Province pressing feds on Coaldale’s RCMP cost-sharing concerns
By Cole Parkinson on June 14, 2022.
LETHBRIDGE HERALDssnews@sunnysouthnews.com
After eight years of being saddled with 100 per cent of policing costs to contract out the service to the RCMP, the Town of Coaldale seems to be making headway on the issue, at least with the provincial government.
Coaldale is the only small municipality with 5,000-15,000 residents that is forced to pay 100 per cent of the costs for RCMP policing. The rest of the country enjoys a 70-30 cost-sharing agreement whereby 30 per cent of costs are covered by the federal government and 70 per cent are paid by the municipality. As a result, Coaldale has been responsible for paying $4 million in additional costs to contract the RCMP in Coaldale since the RCMP took back over the policing service in 2016.
The Town has been forthright in their position that the prolonged lack of action by the federal government to resolve the cost-sharing agreement has added financial strain to the Town. Last week, the Town of Coaldale endorsed the Alberta government’s work to study the feasibility of creating a provincial police service.
The endorsement from Coaldale for the province to further explore the viability of a provincial police service comes after the Town previously expressed support for keeping the RCMP in Alberta. Last Tuesday, Mayor Jack Van Rijn reiterated, “We have no issues with our RCMP. We’re very happy with our detachment in Coaldale. Staff sergeant, Mike Numan is doing an awesome job(…) we have no concerns with them.” He added, “our problem is with their bosses and Ottawa.”
Coaldale has been denied federal funding on the basis that the town switched to contracted police service through the RCMP after Public Safety Canada, a federal government department, introduced the “New Entrant Guideline” in 1992. The guideline effectively ended the federal subsidy for communities which were never policed by the RCMP. However, according to the province, while Coaldale was policed by the Coaldale Police Service from 1954-2003, prior to 1954, the town was policed by the RCMP for “several decades”.
van Rijn reiterated the Town’s issues with the current arrangement have nothing to do with the current service provided for the Town by the RCMP and is a matter of the financial burden which has not been resolved at a federal administrative level.

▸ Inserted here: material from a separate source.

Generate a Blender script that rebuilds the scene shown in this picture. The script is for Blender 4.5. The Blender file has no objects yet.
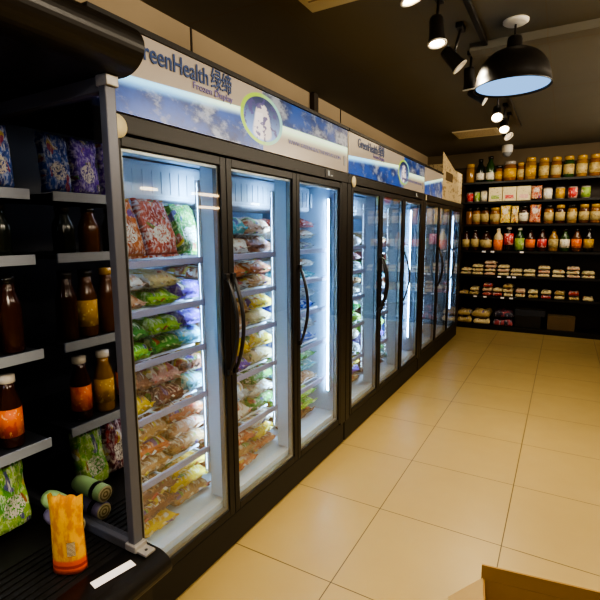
import bpy, bmesh, math, random
from mathutils import Vector, Matrix, Euler
from math import sin, cos, pi, radians
rnd = random.Random(7)
SC = bpy.context.scene
COL = SC.collection

# ------------------------------------------------------------------ materials
def S(h, a=1.0):
    h = h.lstrip('#')
    c = [int(h[i:i+2], 16) / 255 for i in (0, 2, 4)]
    return tuple([(v / 12.92 if v <= .04045 else ((v + .055) / 1.055) ** 2.4) for v in c] + [a])

class NT:
    def __init__(self, name):
        self.m = bpy.data.materials.new(name); self.m.use_nodes = True
        self.t = self.m.node_tree; self.t.nodes.clear()
        self.out = self.t.nodes.new('ShaderNodeOutputMaterial')
    def n(self, typ, ins=None, **props):
        nd = self.t.nodes.new('ShaderNode' + typ)
        for k, v in props.items(): setattr(nd, k, v)
        for k, v in (ins or {}).items(): self.set(nd.inputs[k], v)
        return nd
    def set(self, sock, v):
        if isinstance(v, bpy.types.NodeSocket): self.t.links.new(v, sock)
        elif isinstance(v, bpy.types.Node): self.t.links.new(v.outputs[0], sock)
        else: sock.default_value = v
    def math(self, op, a, b=0.0, c=0.0, clamp=False):
        nd = self.t.nodes.new('ShaderNodeMath'); nd.operation = op; nd.use_clamp = clamp
        self.set(nd.inputs[0], a); self.set(nd.inputs[1], b); self.set(nd.inputs[2], c)
        return nd.outputs[0]
    def ramp(self, v, lo, hi, a=0.0, b=1.0):
        nd = self.t.nodes.new('ShaderNodeMapRange'); nd.interpolation_type = 'SMOOTHSTEP'
        self.set(nd.inputs[0], v)
        for i, q in ((1, lo), (2, hi), (3, a), (4, b)): self.set(nd.inputs[i], q)
        return nd.outputs[0]
    def mix(self, f, a, b):
        nd = self.t.nodes.new('ShaderNodeMix'); nd.data_type = 'RGBA'
        self.set(nd.inputs[0], f); self.set(nd.inputs[6], a); self.set(nd.inputs[7], b)
        return nd.outputs[2]
    def noise(self, vec, scale, detail=3, rough=.55, w=None):
        nd = self.n('TexNoise', {'Scale': scale, 'Detail': detail, 'Roughness': rough})
        if w is not None:
            nd.noise_dimensions = '4D'; self.set(nd.inputs['W'], w)
        if vec is not None: self.set(nd.inputs['Vector'], vec)
        return nd.outputs['Fac']
    def uv(self):
        s = self.n('SeparateXYZ', {'Vector': self.n('TexCoord').outputs['UV']})
        return s.outputs[0], s.outputs[1]
    def obj(self): return self.n('TexCoord').outputs['Object']
    def bump(self, h, strength=.3, dist=.01):
        return self.n('Bump', {'Height': h, 'Strength': strength, 'Distance': dist}).outputs[0]
    def pbr(self, col, rough=.5, metal=0.0, **kw):
        b = self.n('BsdfPrincipled', {'Base Color': col, 'Roughness': rough, 'Metallic': metal})
        for k, v in kw.items(): self.set(b.inputs[k.replace('_', ' ')], v)
        self.t.links.new(b.outputs[0], self.out.inputs[0])
        return self.m

def plain(name, col, rough=.5, metal=0.0, var=.12, scale=9, bump=0.0, **kw):
    t = NT(name); c = S(col) if isinstance(col, str) else col
    nz = t.noise(t.obj(), scale)
    d = tuple([v * (1 - var) for v in c[:3]] + [1]); l = tuple([min(1, v * (1 + var)) for v in c[:3]] + [1])
    if bump: kw['Normal'] = t.bump(nz, bump)
    return t.pbr(t.mix(nz, d, l), rough, metal, **kw)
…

Minister of Justice and Solicitor General, Tyler Shandro, spoke in support of Coaldale last week. “The federal government has failed Coaldale. Discriminating against small-town Alberta and forcing ratepayers to pay $4 million in extra costs is unacceptable. This is yet another example of why Alberta needs to consider adopting a provincial police service. The federal government’s administration of policing is incompetent. That’s why British Columbia, Alberta, Saskatchewan, Nova Scotia and New Brunswick are all looking at an alternative.”
Mayor van Rijn said the Town is paying close to $460,000 a year in additional policing costs which could go toward investing in capital projects and investments in the Town’s infrastructure. “We’re talking about replacing our swimming pool. We need a second sheet of ice. We need roads repaired; we need sidewalks replaced. So, that’s where the money could be going,” he said.
This issue has been an ongoing priority for previous Coaldale councils and van Rijn said, “We (now) have our provincial government that is looking into it for us, and we’re hoping that we can make a case,” and added, “we’ve done everything that we can,” at a municipal level to have the situation rectified. He also noted the former councils have tried, without success, to reach a cost-sharing agreement in line with the rest of the country’s similarly sized municipalities. “We’ve been dealing with this for eight years.”
Ministerial changes and a federal election have forced the municipality to “hit reset” on the issue time and time again for nearly a decade.
“We think we’re getting somewhere and then there’s a change in government or there’s a change in ministers office and then we start all over again,” van Rijn explained.
With nearly 10 years remaining in the current contract with the RCMP, there are millions of dollars at stake for the Town. “At the end of the day, that $460,000 is a lot of money, and our contract doesn’t expire with the RCMP till 2032, so do the math.”